• Task directions
Drop every picture. Then return, exactly, the lines from the beginning of the listing below through the one containing "boxo('cabin', [(-2.5,1,-.7,.7,1.0,2.4)], M['hull'], bt, bev=.2)".

┌─ Source excerpt

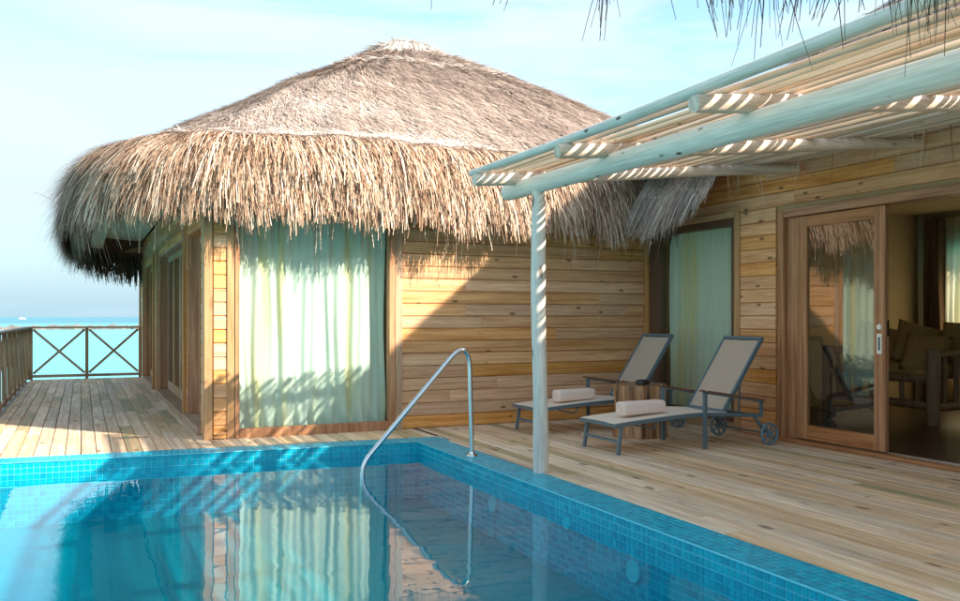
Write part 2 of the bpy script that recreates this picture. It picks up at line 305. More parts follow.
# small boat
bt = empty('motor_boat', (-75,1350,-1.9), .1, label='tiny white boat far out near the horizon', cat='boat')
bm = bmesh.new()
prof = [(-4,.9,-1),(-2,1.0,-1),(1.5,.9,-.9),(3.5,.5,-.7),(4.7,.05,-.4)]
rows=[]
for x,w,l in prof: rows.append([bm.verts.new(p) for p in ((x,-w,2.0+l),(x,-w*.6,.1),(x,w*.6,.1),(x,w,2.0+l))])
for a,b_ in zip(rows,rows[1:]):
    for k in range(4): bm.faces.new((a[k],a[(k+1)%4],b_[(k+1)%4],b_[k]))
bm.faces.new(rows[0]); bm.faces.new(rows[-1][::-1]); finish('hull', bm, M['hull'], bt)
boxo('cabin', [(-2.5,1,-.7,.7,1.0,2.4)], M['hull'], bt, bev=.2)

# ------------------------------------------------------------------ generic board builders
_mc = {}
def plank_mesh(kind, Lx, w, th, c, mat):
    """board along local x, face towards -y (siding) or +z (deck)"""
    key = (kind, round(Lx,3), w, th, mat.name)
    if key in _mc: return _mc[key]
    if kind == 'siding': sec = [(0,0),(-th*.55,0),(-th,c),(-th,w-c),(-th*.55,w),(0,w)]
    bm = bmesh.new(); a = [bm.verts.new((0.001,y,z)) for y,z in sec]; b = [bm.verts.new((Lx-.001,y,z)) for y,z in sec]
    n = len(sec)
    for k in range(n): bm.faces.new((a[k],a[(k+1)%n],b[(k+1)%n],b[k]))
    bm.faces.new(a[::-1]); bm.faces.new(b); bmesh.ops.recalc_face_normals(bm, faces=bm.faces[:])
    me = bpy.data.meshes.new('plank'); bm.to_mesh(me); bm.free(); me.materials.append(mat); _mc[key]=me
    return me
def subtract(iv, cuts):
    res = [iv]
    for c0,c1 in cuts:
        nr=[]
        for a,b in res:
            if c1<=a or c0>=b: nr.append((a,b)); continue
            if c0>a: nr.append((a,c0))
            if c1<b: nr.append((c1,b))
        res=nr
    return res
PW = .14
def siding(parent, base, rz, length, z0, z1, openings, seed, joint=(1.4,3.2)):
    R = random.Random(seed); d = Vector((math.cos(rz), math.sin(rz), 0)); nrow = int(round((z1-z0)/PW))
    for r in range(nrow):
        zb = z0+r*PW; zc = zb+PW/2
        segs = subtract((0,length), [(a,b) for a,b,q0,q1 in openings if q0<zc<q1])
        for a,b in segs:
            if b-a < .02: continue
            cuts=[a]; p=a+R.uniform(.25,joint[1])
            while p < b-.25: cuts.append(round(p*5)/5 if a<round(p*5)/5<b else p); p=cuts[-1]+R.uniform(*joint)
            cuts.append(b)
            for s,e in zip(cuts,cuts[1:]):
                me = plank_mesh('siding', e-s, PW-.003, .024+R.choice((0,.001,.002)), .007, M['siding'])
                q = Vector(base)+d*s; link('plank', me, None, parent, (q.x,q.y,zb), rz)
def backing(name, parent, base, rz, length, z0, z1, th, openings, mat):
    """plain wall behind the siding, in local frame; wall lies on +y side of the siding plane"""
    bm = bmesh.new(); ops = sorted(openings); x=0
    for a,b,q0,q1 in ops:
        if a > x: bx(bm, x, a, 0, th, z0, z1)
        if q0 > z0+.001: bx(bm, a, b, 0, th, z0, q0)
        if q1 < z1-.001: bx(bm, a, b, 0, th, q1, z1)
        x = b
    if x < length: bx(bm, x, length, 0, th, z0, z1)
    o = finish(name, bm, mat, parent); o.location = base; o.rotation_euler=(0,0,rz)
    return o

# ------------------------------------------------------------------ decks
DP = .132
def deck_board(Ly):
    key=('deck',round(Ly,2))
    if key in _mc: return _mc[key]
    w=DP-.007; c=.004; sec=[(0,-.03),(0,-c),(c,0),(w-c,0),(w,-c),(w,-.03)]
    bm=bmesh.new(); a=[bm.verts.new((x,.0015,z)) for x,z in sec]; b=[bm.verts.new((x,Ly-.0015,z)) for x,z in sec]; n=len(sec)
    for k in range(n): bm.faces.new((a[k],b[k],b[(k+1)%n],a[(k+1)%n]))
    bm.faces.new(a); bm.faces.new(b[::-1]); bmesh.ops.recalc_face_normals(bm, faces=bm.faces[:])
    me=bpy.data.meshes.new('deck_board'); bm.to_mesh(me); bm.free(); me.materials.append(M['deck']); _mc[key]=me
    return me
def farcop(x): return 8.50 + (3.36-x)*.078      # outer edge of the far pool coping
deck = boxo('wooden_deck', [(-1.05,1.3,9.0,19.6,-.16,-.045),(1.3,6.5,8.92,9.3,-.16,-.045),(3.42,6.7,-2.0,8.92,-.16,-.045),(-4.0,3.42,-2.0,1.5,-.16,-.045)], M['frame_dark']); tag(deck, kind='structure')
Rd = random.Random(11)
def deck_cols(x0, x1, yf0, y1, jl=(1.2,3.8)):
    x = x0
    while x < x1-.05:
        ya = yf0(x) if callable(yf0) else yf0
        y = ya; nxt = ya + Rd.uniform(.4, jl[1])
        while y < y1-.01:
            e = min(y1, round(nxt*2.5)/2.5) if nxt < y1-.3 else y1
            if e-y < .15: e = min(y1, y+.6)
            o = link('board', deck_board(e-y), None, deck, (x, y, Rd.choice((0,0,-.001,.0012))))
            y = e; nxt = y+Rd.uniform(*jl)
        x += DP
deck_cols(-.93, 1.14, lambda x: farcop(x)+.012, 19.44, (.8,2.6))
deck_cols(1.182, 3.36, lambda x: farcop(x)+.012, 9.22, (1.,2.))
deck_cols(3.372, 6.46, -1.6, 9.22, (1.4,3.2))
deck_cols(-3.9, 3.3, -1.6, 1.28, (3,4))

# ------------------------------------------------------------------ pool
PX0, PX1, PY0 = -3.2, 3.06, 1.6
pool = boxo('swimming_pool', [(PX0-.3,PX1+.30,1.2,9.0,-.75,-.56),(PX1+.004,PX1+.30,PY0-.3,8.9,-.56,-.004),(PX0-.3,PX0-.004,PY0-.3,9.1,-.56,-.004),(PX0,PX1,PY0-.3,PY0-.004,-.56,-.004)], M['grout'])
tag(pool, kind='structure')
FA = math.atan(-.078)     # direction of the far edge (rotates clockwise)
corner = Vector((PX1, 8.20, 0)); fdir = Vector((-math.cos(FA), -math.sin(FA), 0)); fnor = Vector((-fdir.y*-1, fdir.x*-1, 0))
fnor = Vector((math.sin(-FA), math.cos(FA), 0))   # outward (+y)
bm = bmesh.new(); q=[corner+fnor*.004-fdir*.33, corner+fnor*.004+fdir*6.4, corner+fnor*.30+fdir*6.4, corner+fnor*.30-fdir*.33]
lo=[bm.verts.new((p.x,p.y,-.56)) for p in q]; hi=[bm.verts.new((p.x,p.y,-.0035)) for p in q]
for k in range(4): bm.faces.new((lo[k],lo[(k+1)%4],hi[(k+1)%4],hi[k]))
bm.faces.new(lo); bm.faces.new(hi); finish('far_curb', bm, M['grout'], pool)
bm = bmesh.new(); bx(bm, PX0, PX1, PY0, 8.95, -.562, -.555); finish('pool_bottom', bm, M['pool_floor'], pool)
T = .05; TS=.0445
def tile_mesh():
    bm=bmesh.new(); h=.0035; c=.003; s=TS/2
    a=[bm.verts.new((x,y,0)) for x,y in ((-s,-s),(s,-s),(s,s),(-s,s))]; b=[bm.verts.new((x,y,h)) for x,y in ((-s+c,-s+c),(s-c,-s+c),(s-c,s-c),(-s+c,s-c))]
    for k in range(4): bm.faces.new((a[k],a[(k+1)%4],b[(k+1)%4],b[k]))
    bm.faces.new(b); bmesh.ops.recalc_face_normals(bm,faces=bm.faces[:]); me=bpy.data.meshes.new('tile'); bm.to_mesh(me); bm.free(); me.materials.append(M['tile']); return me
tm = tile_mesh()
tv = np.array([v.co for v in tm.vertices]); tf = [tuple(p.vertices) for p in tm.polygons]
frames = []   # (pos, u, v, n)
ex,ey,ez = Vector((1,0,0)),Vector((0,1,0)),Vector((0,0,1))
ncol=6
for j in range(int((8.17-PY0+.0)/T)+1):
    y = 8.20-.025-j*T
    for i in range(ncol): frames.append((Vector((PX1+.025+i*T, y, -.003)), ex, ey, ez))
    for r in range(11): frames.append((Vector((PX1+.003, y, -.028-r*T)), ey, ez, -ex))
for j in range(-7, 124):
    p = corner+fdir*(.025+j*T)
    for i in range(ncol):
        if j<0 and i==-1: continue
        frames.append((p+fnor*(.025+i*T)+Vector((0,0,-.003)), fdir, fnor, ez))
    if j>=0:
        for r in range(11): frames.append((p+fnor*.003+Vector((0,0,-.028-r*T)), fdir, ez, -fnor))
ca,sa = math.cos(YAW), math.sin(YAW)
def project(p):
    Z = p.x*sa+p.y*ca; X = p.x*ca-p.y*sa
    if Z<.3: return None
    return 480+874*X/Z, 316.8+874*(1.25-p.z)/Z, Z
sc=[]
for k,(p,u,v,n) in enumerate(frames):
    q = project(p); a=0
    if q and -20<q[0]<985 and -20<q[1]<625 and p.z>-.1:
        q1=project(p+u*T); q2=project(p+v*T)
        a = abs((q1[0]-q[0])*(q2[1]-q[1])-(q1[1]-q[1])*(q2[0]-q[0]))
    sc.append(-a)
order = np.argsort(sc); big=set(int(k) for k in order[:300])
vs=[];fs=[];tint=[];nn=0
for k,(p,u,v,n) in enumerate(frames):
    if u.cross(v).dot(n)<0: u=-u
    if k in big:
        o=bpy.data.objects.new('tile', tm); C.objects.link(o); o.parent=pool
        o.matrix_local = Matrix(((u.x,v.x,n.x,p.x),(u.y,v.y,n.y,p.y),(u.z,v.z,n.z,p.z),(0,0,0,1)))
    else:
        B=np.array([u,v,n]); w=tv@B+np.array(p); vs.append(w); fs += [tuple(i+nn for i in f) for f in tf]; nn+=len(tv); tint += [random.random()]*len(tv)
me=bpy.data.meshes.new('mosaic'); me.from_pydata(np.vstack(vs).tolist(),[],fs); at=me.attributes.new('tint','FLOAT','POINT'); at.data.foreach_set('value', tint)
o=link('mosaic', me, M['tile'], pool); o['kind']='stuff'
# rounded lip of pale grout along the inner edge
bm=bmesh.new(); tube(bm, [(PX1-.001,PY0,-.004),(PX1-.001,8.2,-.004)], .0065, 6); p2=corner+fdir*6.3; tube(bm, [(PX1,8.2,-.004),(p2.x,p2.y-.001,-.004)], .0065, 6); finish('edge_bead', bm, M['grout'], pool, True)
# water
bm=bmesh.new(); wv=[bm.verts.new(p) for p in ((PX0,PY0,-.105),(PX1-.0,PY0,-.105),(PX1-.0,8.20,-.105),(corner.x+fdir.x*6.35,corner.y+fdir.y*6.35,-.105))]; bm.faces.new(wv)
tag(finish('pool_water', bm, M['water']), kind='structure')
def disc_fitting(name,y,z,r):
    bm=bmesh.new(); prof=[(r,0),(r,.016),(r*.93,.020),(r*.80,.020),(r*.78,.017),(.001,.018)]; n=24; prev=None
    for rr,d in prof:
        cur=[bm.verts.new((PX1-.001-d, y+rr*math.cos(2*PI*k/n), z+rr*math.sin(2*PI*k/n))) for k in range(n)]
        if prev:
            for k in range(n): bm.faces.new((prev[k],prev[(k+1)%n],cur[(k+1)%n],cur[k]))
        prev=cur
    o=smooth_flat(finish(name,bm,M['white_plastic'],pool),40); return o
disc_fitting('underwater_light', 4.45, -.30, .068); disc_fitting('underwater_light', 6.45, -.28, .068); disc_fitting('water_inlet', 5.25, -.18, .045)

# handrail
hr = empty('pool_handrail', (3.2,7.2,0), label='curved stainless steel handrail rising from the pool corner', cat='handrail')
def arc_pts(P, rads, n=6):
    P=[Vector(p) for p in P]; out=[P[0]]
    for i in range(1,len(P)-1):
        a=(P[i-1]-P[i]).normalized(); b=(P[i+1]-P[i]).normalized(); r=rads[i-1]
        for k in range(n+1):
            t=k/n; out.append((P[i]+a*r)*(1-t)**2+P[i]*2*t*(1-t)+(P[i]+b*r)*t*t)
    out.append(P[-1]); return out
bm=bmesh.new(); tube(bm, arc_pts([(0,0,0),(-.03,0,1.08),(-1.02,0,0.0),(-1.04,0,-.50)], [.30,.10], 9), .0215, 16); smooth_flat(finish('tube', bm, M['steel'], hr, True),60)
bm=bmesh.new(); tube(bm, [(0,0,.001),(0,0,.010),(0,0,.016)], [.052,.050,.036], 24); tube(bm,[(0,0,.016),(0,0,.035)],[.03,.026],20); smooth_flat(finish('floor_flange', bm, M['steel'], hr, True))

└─

• The answer
Write part 2 of the bpy script that recreates this picture. It picks up at line 305. More parts follow.
# small boat
bt = empty('motor_boat', (-75,1350,-1.9), .1, label='tiny white boat far out near the horizon', cat='boat')
bm = bmesh.new()
prof = [(-4,.9,-1),(-2,1.0,-1),(1.5,.9,-.9),(3.5,.5,-.7),(4.7,.05,-.4)]
rows=[]
for x,w,l in prof: rows.append([bm.verts.new(p) for p in ((x,-w,2.0+l),(x,-w*.6,.1),(x,w*.6,.1),(x,w,2.0+l))])
for a,b_ in zip(rows,rows[1:]):
    for k in range(4): bm.faces.new((a[k],a[(k+1)%4],b_[(k+1)%4],b_[k]))
bm.faces.new(rows[0]); bm.faces.new(rows[-1][::-1]); finish('hull', bm, M['hull'], bt)
boxo('cabin', [(-2.5,1,-.7,.7,1.0,2.4)], M['hull'], bt, bev=.2)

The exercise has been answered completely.